In her 30 years of exile, South Africa singer and activist Miriam Makeba gained prominence as a citizen of the world and a fervent opponent of apartheid. She was a woman with nine passports and honorary citizenship in 10 countries.
But Ms. Makeba’s legacy is one of personal sacrifice. After she became a vocal critic of apartheid, the South African government took away her passport, her family, and her home. But she continued her activism and became Mama Africa, the widely celebrated champion of human rights.
It was 1960 when Makeba learned her passport had been canceled. After touring and living in England and the United States, she was taking a flight to South Africa to attend her mother’s funeral. Officials turned her away at the airport.
Three years later, the singer was asked to appear before the United Nations special committee on apartheid, delivering the first of several addresses on the segregation practices in South Africa.
"Her appearance for the United Nations was unprecedented, and it was really special because she was really a shy person,” says Stephanie Shonekan, an assistant professor of black studies and ethnomusicology at the University of Missouri.
It was a brave moment for Makeba, Ms. Shonekan says. Despite the risks, Makeba crossed the boundaries between singer and activist and spoke against the racial discrimination in her home.
“She knew it was a move that would affect her career, which was at the time really on the rise," Shonekan says, "yet she put her people, her country, her family ahead of her.
South Africa revoked her citizenship and destroyed her records. Several countries, however, came to her aid. She received passports from Ghana, Guinea, Tanzania, Cuba, and other countries, according to the Weekly Al-Ahram.
Makeba gained respect from leaders throughout Africa, including those in the Organization of African Unity. She was asked to perform at the OAU inauguration in Addis Ababa, Ethiopia, shortly after she addressed the United Nations. The artist also performed at the third OAU conference in 1964 in Accra, Ghana.
Makeba moved to Guinea in 1968, after marrying her fourth husband, Black Panther Stokely Carmichael. She lived there for 15 years, becoming friends with President Ahmed Sekou Ture and his wife, Andrée.
During that time, Makeba addressed the UN General Assembly again and served as the official delegate of Guinea for the United Nations, for which she won the Dag Hammarskjold Peace Prize in 1986.
While Makeba was widely celebrated in Africa, she became a double exile after moving to Guinea with Carmichael. Her concerts were canceled in the United States, and she was banned in France. But Makeba caught a glimpse of the types of discrimination blacks around the world faced.

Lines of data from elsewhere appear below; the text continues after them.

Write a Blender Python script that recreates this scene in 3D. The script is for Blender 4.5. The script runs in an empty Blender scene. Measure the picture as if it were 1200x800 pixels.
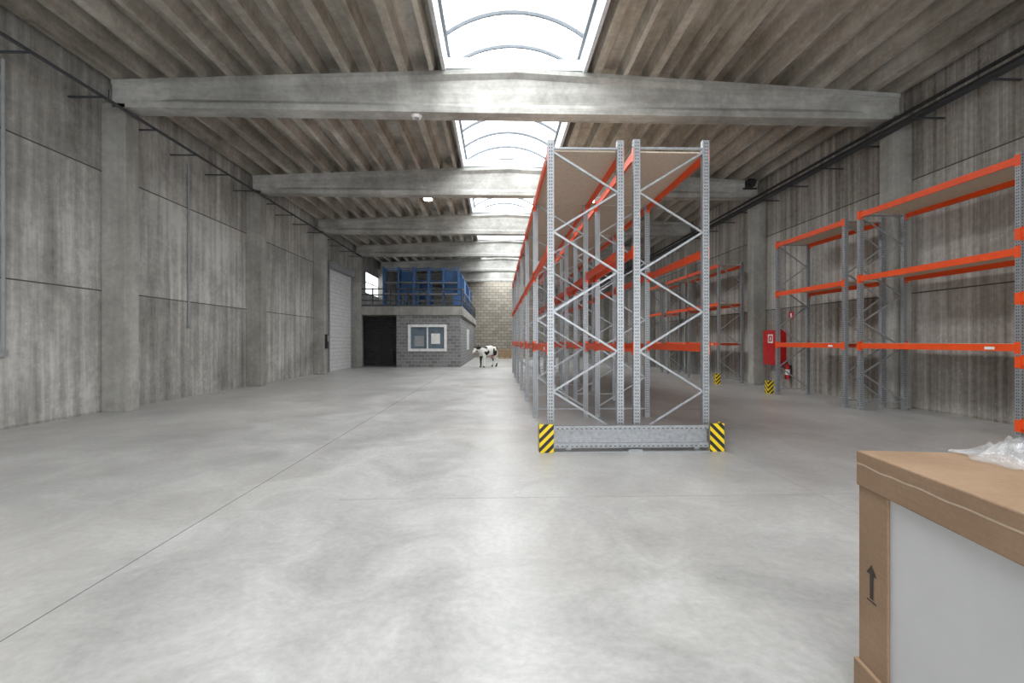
import bpy, math, random
from mathutils import Vector, Matrix
random.seed(4)
S=bpy.context.scene
col=S.collection
# ---------------------------------------------------------------- materials
def srgb(r,g,b):
    f=lambda c:(c/255/12.92) if c/255<=0.04045 else ((c/255+0.055)/1.055)**2.4
    return (f(r),f(g),f(b),1)
class NT:
    def __init__(s,name):
        s.m=bpy.data.materials.new(name); s.m.use_nodes=True
        s.t=s.m.node_tree; s.n=s.t.nodes; s.l=s.t.links
        s.b=s.n['Principled BSDF']
    def new(s,typ,**kw):
        n=s.n.new(typ)
        for k,v in kw.items(): setattr(n,k,v)
        return n
    def link(s,a,b): s.l.new(a,b)
    def obj(s): return s.new('ShaderNodeTexCoord').outputs['Object']
    def mapping(s,vec,scale):
        m=s.new('ShaderNodeMapping'); m.inputs['Scale'].default_value=scale
        s.link(vec,m.inputs['Vector']); return m.outputs[0]
    def noise(s,vec,scale,detail=4,rough=.6,dist=0):
        n=s.new('ShaderNodeTexNoise'); n.inputs['Scale'].default_value=scale
        n.inputs['Detail'].default_value=detail; n.inputs['Roughness'].default_value=rough
        n.inputs['Distortion'].default_value=dist
        s.link(vec,n.inputs['Vector']); return n.outputs['Fac']
    def math(s,op,a,b=None,clamp=False):
        n=s.new('ShaderNodeMath',operation=op,use_clamp=clamp)
        for i,v in enumerate((a,b)):
            if v is None: continue
            if isinstance(v,(int,float)): n.inputs[i].default_value=v
            else: s.link(v,n.inputs[i])
        return n.outputs[0]
    def ramp(s,fac,stops):
        r=s.new('ShaderNodeValToRGB'); e=r.color_ramp.elements
        while len(e)<len(stops): e.new(.5)
        for i,(p,c) in enumerate(stops): e[i].position=p; e[i].color=c
        s.link(fac,r.inputs[0]); return r.outputs[0]
    def mix(s,fac,a,b,mode='MIX'):
        n=s.new('ShaderNodeMix',data_type='RGBA',blend_type=mode)
        if isinstance(fac,(int,float)): n.inputs[0].default_value=fac
        else: s.link(fac,n.inputs[0])
        for i,v in ((6,a),(7,b)):
            if isinstance(v,tuple): n.inputs[i].default_value=v
            else: s.link(v,n.inputs[i])
        return n.outputs[2]
    def bump(s,h,strength,dist=.02):
        b=s.new('ShaderNodeBump'); b.inputs['Strength'].default_value=strength
        b.inputs['Distance'].default_value=dist
        s.link(h,b.inputs['Height']); s.link(b.outputs[0],s.b.inputs['Normal'])
def plain(name,c,rough=.5,metal=0,var=.06,vs=6,emit=0,spec=.5):
    t=NT(name); v=t.obj(); f=t.noise(v,vs,3)
    c2=tuple(min(1,x*(1+var*2)) for x in c[:3])+(1,); c1=tuple(x*(1-var*2) for x in c[:3])+(1,)
    t.link(t.ramp(f,[(.3,c1),(.7,c2)]),t.b.inputs['Base Color'])
    t.b.inputs['Roughness'].default_value=rough; t.b.inputs['Metallic'].default_value=metal
    t.b.inputs['Specular IOR Level'].default_value=spec
    if emit:
        t.b.inputs['Emission Color'].default_value=c; t.b.inputs['Emission Strength'].default_value=emit
    return t.m
def concrete(name,dark,mid,light,streak=(3,3,.18),sfac=.5,rough=.8,panel=False,bump=.25,blotch=.45,lo=.36,hi=.63):
    t=NT(name); v=t.obj()
    big=t.noise(v,blotch,5,.65,.3); fine=t.noise(v,9,4,.6)
    st=t.noise(t.mapping(v,streak),1.0,5,.7)
    a=t.math('ADD',t.math('MULTIPLY',big,1-sfac),t.math('MULTIPLY',st,sfac))
    a=t.math('ADD',t.math('MULTIPLY',a,.85),t.math('MULTIPLY',fine,.15))
    if panel:
        sp=t.new('ShaderNodeSeparateXYZ'); t.link(v,sp.inputs[0])
        py=t.math('FLOOR',t.math('DIVIDE',t.math('ADD',sp.outputs[1],1.1),6))
        pz=t.math('FLOOR',t.math('DIVIDE',t.math('ADD',sp.outputs[2],-.05),2.7))
        cb=t.new('ShaderNodeCombineXYZ'); t.link(py,cb.inputs[0]); t.link(pz,cb.inputs[1])
        w=t.new('ShaderNodeTexWhiteNoise'); t.link(cb.outputs[0],w.inputs['Vector'])
        a=t.math('ADD',a,t.math('MULTIPLY',t.math('SUBTRACT',w.outputs['Value'],.5),.09))
        # faint formwork board ribs, vertical
        wv=t.math('SINE',t.math('MULTIPLY',sp.outputs[1],2*math.pi/.3))
        a=t.math('ADD',a,t.math('MULTIPLY',wv,.014))
        # small pale lime specks
        sk=t.noise(v,26,2,.5); sk2=t.noise(v,.7,3,.6)
        m=t.math('MULTIPLY',t.math('GREATER_THAN',sk,.68),t.math('GREATER_THAN',sk2,.52))
        a=t.math('ADD',a,t.math('MULTIPLY',m,.09))
    c=t.ramp(a,[(lo,dark),(.5,mid),(hi,light)])
    t.link(c,t.b.inputs['Base Color'])
    t.b.inputs['Roughness'].default_value=rough
    t.b.inputs['Specular IOR Level'].default_value=.25
    t.bump(fine,bump,.01)
    return t.m
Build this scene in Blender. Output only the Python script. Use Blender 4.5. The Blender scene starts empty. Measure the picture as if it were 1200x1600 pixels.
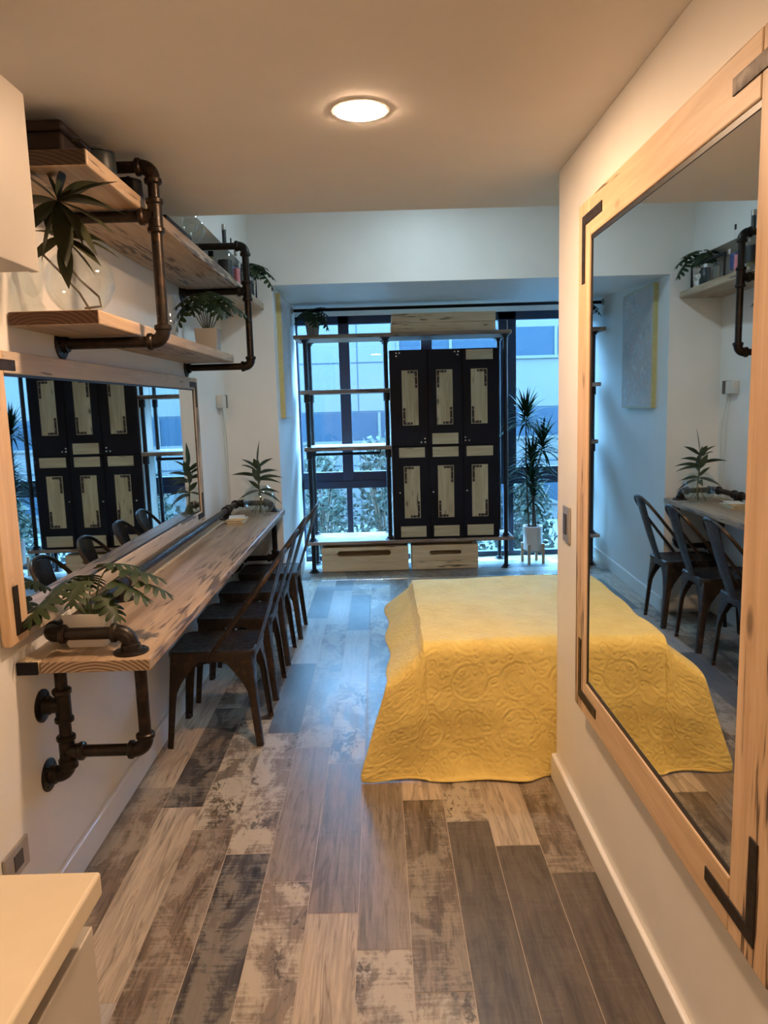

Her relationship "further deepened her knowledge of not just African issues, but also Pan-African issues,” Shonekan says. “She was becoming very knowledgeable about the fight for equality across the black world.”
While Makeba found a home in Guinea, Tanzania, Belgium, and other countries, she lamented being apart from her family, Shonekan says. She lost several family members while she was away, including her mother, her brother, and her only daughter.
“It was a step home, but it wasn’t quite home,” the professor says. “She really mourned that.”
It was in 1990 that Makeba was able to return home. Nelson Mandela’s 1990 release from jail marked the end of apartheid and of the singer’s exile. Makeba launched a reunion tour of South Africa.
Makeba stayed committed to defending human rights even after she returned home. She and then-first lady Graca Machel-Mandela helped children with HIV/AIDS, child soldiers, and the physically handicapped. Up until her death in November 2008, Makeba served as a goodwill ambassador in the United Nations, fighting hunger and poverty with the Food and Agriculture Organization.
For many, Makeba remains a symbol in Africa of personal sacrifice and activism, Shonekan says.
“Nobody was quite like Mama Africa,” Shonekan says. “I don’t know of any other artist that has had the reach across the sub-saharan continent that Makeba did.”